Stored data entries
* * * *

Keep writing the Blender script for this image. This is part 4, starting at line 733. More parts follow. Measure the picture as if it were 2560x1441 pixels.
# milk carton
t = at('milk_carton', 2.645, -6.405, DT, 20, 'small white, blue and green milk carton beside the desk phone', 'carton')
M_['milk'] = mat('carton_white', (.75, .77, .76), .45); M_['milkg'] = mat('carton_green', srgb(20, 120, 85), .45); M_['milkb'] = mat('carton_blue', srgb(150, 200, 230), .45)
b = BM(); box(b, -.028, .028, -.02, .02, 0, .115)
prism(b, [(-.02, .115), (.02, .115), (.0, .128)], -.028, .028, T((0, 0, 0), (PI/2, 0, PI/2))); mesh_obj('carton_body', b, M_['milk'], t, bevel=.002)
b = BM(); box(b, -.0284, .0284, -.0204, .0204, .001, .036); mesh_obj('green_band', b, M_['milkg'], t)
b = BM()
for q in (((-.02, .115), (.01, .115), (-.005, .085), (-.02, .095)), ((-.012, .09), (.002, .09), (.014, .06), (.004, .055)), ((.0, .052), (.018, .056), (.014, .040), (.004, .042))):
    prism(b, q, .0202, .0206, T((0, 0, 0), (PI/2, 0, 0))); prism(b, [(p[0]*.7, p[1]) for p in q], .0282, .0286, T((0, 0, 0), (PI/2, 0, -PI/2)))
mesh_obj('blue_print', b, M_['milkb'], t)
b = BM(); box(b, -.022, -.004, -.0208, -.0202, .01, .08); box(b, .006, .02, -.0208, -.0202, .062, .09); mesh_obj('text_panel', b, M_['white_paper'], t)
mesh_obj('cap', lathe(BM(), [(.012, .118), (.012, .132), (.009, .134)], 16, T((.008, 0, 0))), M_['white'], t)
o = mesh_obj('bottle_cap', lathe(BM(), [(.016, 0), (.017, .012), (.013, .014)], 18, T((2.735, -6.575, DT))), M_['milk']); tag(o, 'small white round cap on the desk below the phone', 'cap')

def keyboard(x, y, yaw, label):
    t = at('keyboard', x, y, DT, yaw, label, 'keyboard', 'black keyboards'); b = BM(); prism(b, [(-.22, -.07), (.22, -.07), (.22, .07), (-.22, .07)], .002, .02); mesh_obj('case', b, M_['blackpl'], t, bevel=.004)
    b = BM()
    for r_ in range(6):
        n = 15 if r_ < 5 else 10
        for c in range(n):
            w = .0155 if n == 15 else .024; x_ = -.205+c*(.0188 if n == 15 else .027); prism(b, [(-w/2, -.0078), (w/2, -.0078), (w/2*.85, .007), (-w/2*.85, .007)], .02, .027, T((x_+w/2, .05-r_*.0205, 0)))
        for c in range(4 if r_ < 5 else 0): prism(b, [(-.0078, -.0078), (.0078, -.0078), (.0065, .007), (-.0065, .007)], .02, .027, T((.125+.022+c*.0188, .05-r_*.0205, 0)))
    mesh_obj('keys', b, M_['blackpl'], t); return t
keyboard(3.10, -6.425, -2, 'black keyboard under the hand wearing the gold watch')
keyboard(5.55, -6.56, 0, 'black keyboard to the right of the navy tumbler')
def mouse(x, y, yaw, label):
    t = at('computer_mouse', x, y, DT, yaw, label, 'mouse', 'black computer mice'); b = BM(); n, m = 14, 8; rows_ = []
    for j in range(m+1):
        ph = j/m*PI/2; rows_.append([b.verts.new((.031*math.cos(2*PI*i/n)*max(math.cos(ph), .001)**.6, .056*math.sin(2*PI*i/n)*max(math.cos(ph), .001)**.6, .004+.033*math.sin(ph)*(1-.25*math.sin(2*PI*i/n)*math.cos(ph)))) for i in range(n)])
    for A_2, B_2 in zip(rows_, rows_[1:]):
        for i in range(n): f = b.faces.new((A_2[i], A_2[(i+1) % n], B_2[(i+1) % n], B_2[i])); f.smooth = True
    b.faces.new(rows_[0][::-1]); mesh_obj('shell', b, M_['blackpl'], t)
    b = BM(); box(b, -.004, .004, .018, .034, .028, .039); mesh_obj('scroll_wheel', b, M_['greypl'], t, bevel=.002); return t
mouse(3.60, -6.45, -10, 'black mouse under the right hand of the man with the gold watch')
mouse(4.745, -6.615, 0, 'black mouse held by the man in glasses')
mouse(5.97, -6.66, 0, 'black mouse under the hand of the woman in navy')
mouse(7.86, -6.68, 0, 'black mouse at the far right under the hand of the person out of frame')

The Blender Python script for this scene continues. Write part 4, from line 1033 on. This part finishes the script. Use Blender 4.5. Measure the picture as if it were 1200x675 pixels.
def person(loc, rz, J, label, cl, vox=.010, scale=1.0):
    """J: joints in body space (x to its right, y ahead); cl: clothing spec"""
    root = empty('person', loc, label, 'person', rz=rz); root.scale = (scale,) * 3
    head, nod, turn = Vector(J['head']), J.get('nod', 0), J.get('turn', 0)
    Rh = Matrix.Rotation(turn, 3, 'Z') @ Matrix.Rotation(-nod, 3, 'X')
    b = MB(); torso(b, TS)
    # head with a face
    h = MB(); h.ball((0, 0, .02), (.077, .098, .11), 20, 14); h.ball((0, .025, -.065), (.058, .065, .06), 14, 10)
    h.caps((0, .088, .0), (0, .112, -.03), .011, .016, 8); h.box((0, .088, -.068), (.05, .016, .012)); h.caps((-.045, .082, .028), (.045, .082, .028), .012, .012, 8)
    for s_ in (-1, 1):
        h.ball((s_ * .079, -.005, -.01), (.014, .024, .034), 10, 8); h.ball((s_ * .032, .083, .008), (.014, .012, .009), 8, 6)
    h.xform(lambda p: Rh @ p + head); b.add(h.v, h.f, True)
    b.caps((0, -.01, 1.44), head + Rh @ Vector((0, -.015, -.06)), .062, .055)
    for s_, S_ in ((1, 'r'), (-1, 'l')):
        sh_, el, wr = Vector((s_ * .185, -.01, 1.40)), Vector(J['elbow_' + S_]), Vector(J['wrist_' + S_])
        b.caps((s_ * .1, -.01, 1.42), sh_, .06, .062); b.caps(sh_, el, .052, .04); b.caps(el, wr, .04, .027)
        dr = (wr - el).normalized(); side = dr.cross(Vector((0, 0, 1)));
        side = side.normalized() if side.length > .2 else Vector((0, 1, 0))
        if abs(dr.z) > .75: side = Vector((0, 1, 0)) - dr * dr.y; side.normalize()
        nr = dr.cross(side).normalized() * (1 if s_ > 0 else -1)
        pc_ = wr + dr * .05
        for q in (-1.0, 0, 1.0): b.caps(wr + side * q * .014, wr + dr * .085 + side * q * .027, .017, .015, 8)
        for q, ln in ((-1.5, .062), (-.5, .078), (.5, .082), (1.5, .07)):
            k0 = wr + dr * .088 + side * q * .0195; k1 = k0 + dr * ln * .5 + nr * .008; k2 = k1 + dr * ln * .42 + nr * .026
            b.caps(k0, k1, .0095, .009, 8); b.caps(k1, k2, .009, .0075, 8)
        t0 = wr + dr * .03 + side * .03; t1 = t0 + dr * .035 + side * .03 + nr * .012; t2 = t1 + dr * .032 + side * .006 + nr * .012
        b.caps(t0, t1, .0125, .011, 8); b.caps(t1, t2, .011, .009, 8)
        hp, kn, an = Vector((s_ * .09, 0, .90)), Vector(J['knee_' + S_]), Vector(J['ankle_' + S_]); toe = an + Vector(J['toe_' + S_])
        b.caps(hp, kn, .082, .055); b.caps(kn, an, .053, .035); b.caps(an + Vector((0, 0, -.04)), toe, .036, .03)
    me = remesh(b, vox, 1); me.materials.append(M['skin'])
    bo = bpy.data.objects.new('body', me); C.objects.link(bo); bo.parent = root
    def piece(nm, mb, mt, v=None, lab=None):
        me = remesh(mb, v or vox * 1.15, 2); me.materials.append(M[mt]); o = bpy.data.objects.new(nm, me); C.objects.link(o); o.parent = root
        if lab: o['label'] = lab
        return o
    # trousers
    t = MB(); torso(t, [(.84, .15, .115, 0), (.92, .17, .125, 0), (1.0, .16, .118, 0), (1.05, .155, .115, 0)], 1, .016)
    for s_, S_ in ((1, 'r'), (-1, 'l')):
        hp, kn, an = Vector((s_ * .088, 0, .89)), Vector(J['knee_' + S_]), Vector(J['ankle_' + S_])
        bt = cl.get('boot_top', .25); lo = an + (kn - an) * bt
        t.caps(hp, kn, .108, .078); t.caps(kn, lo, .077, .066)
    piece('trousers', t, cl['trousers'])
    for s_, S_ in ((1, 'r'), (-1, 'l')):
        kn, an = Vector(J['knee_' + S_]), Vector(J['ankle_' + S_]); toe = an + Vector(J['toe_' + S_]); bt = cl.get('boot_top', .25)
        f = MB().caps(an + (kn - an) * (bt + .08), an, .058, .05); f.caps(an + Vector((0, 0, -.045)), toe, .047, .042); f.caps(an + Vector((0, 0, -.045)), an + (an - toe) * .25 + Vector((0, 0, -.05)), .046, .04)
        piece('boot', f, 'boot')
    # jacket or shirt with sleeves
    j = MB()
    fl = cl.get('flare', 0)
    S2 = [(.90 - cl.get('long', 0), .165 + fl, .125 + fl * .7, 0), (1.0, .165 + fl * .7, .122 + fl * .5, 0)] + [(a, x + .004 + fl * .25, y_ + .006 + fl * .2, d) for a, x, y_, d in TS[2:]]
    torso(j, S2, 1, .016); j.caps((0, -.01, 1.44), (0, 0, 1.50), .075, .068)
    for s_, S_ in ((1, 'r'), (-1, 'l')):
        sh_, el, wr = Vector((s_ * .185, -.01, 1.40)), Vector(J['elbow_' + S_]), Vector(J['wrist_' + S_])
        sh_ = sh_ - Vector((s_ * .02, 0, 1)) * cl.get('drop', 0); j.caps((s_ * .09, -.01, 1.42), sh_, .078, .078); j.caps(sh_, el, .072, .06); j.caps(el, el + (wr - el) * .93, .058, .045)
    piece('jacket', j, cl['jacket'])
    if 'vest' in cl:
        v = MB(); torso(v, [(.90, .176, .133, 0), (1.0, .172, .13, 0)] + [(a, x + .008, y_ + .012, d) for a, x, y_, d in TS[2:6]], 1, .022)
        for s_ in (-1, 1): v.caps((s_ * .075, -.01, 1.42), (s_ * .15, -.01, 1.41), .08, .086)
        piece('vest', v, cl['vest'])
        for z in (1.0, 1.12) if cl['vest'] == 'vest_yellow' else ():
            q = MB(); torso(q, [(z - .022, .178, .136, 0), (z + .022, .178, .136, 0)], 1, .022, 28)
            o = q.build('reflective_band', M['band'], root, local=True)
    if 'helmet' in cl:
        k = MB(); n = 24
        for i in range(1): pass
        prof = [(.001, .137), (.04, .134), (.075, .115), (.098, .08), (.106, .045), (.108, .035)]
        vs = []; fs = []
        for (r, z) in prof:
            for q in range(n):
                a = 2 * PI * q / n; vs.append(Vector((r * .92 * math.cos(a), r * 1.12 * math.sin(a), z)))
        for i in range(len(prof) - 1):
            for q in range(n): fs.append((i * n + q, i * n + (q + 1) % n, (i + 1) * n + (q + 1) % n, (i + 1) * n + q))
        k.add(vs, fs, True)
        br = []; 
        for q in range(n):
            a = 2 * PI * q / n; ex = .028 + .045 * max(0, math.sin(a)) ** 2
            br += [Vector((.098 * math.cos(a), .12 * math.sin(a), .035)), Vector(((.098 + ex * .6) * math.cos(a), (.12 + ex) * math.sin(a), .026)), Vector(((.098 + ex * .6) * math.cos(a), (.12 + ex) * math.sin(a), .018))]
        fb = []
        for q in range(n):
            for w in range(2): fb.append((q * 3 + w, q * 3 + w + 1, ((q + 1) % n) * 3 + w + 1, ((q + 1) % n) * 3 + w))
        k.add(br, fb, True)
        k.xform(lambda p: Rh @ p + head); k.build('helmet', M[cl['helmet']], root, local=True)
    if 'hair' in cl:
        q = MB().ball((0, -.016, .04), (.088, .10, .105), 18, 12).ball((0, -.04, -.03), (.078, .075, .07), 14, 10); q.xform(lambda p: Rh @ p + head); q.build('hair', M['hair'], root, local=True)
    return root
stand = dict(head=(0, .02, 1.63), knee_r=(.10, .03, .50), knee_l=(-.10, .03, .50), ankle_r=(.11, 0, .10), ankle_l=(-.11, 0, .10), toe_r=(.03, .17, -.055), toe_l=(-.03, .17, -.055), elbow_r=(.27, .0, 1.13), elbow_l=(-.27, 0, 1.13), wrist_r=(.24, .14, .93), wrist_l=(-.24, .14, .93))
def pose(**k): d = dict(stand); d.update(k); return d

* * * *

Instructions for the task
Scan the records for the string "pixels". Copy each line in which it appears.

Answer
Keep writing the Blender script for this image. This is part 4, starting at line 733. More parts follow. Measure the picture as if it were 2560x1441 pixels.
The Blender Python script for this scene continues. Write part 4, from line 1033 on. This part finishes the script. Use Blender 4.5. Measure the picture as if it were 1200x675 pixels.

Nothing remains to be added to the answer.